キ ツネが宇迦之御魂神の神使となった理由
○一般にはウカノミタマの別名が「みけつ神」であったことから、ミケツのケツがキツネの古名「ケツ」が想起され、用いられた。
○ キツネを田の神の先触れと見たから
元々、キツネは鹿などとともに、人里近くに現れ、人々に親しまれた動物でした。キツネが山からおりて田の近くで食物をあさって子キツネを養おうとしたのは、ちょうど稲の稔った晩秋から冬にかけてです。秋の田園でキツネの姿を見たり、鳴き声を聞いた人々は何かしらの神霊感を覚え山にいる神霊の先駆けとみたようです。

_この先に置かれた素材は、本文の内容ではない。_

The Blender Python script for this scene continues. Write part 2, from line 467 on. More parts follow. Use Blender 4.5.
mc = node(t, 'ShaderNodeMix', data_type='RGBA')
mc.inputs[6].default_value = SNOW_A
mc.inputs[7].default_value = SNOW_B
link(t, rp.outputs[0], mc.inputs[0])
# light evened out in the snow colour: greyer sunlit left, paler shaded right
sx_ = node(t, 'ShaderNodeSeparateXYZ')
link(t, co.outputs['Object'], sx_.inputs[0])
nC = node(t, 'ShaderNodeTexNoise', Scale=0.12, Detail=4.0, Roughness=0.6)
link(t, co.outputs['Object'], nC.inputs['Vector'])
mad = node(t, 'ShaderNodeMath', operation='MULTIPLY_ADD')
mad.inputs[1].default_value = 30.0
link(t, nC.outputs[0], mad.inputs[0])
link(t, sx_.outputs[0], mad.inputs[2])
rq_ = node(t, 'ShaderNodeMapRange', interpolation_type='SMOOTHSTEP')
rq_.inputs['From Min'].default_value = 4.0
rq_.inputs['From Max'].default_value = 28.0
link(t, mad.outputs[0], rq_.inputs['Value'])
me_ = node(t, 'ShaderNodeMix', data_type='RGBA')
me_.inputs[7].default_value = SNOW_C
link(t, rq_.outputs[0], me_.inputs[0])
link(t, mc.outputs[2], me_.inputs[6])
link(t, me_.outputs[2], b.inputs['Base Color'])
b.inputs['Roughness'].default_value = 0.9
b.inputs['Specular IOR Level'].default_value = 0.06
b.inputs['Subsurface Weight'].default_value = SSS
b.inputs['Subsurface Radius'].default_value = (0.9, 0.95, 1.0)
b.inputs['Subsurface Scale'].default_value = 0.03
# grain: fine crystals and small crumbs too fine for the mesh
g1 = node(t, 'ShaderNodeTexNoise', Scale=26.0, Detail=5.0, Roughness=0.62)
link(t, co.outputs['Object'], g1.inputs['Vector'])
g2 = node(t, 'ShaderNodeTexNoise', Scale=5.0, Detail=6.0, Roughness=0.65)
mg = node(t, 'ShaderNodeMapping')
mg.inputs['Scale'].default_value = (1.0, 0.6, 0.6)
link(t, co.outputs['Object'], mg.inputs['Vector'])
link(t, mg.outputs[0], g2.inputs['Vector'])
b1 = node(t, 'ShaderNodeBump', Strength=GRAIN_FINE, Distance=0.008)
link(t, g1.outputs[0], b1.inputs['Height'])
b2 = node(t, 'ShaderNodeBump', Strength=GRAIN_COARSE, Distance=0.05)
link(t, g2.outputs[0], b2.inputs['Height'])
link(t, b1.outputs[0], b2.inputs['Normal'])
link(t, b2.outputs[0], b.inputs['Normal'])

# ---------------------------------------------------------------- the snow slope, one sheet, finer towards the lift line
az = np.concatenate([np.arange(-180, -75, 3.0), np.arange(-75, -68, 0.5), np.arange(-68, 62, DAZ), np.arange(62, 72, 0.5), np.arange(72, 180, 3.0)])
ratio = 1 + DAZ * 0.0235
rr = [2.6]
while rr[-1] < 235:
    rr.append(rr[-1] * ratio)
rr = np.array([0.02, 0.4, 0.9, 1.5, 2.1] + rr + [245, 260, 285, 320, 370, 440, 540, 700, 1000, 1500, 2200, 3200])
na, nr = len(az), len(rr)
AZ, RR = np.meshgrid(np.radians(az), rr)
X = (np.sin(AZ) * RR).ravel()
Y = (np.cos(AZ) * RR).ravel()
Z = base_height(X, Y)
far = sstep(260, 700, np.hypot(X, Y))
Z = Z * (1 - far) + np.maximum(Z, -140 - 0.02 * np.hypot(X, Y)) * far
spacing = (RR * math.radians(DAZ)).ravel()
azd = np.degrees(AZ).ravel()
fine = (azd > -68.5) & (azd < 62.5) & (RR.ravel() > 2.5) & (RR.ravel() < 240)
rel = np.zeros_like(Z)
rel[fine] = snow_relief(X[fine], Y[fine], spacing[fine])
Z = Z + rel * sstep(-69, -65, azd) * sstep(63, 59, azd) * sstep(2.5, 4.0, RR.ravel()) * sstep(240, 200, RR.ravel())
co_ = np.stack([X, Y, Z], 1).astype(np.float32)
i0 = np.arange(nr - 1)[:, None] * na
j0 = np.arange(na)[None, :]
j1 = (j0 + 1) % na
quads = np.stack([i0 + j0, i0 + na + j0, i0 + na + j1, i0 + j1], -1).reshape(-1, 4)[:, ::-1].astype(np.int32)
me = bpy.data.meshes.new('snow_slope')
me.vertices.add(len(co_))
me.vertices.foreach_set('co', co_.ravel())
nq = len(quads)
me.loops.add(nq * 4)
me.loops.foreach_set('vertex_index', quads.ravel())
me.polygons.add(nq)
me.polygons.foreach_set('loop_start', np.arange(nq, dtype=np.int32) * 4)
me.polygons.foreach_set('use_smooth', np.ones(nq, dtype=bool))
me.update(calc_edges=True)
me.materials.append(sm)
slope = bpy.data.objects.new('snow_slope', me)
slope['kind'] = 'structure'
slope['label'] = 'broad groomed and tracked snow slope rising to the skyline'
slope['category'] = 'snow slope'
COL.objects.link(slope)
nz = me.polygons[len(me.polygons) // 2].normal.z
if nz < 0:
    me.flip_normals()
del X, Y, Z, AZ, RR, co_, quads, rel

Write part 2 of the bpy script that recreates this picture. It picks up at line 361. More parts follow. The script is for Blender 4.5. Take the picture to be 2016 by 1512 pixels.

尊い神は容易には姿を見せてはくれません。この神の使いであるキツネを通さなければ神霊をうかがい知
ることはできないと考えられ、キツネがご祭神とともに祀られる必要性が生まれたのです。
○命婦神
宇迦之御魂神とは別に、キツネの神を命婦神と呼びます。命婦とは五位相当の女官の名称ですが、これを霊狐に対して用いました。伏見稲荷の奥宮の北に鎮座する「白狐社」がこれにあたります
。
○民間のキツネ信仰
○
狐塚
キツネは田の神とされていたので、これを祀る祠が各地にできました。これが、いわゆるキツネ塚です。
○キツネと託宣
キツネを通じて神から託宣を聞こうとする行為も各地によく見かけられる風習です。人間にある種の霊が憑くというのは、洋の東西を問わず昔からある現象です。日本では稲荷の先走りであるキツネが、神霊の託宣のために人間にとり憑くと考えられています。イナリオロシ、イナリサゲとも言います。 大和では、憑かれる人をダイサンと呼び、願い事を頼みたい、あるいは託宣を聞きたいという時は、このダイサンに頼みました。依頼を受けたダイサンは、三宝に盛った米に御幣を立てて拝むと、その人に霊が降りてきて託宣してくれます。そのときダイサンは、あたかもキツネのような形相になり、家人とともに語り、踊り、また食べるといいます。
また、九州福岡では、お稲荷さんが憑いて人の禍福を予言し、病気を治すことをトリイダシという。これは、野狐使いともいい、医者の見放した病人をトリイダシをして治した話が多く残っています。
○鳴き声
キツネの鳴き声で吉凶を占うというものです。
○寒施行
冬の寒中にキツネに食物を与えて回る習慣。地域の稲荷講の人々が、狐塚や狐穴にお供えの赤飯と油揚げをセットにして供えました。穴施行ともいいます。
○キツネ狩り
小正月の頃、七歳から十二歳の男の子が、ワラで作ったキツネを青竹の上につけ、それを先頭に太鼓をたたきながら村中を巡り、手に持った御幣を振りつつ、「福キツネ」を迎えてくるというものです。
○キツネ憑き
憑依は、古い時代には神の使いである動物の霊を呼んで、神の言葉を聞くというまじめな信仰だったのですが、仏教の教えが広がるにつれて、託宣としての様相が薄れ、その後は呪術と結びついて、邪宗という印象が強くなってしまいました。憑き物は特定の人、家に憑くと信じられ、これらの”憑き物おとし”に活躍するものが陰陽師や密教僧などの行者や祈祷師で憑き物信仰の主たる担い手であったようです。憑き物には他に、蛇、狸、猿、犬があると言われています。
○呪い
呪いには動物の魂を操作して相手に飛ばすものと、人形や相手の持ち物を使用するものと2通りあると言われています。しかし呪いというのもは、人の心の中の、神様から最も遠いところの部分、つまり人間の持つ闇の心が生み出したものと言えるでしょう。神の子として自覚を持つ人にとっては全く必要の無いもので、まさに邪道と呼べるものです。まさに”人を呪わば穴二つ”であり、やがてはその思いが倍になって自分に返ってくるものであるとされています。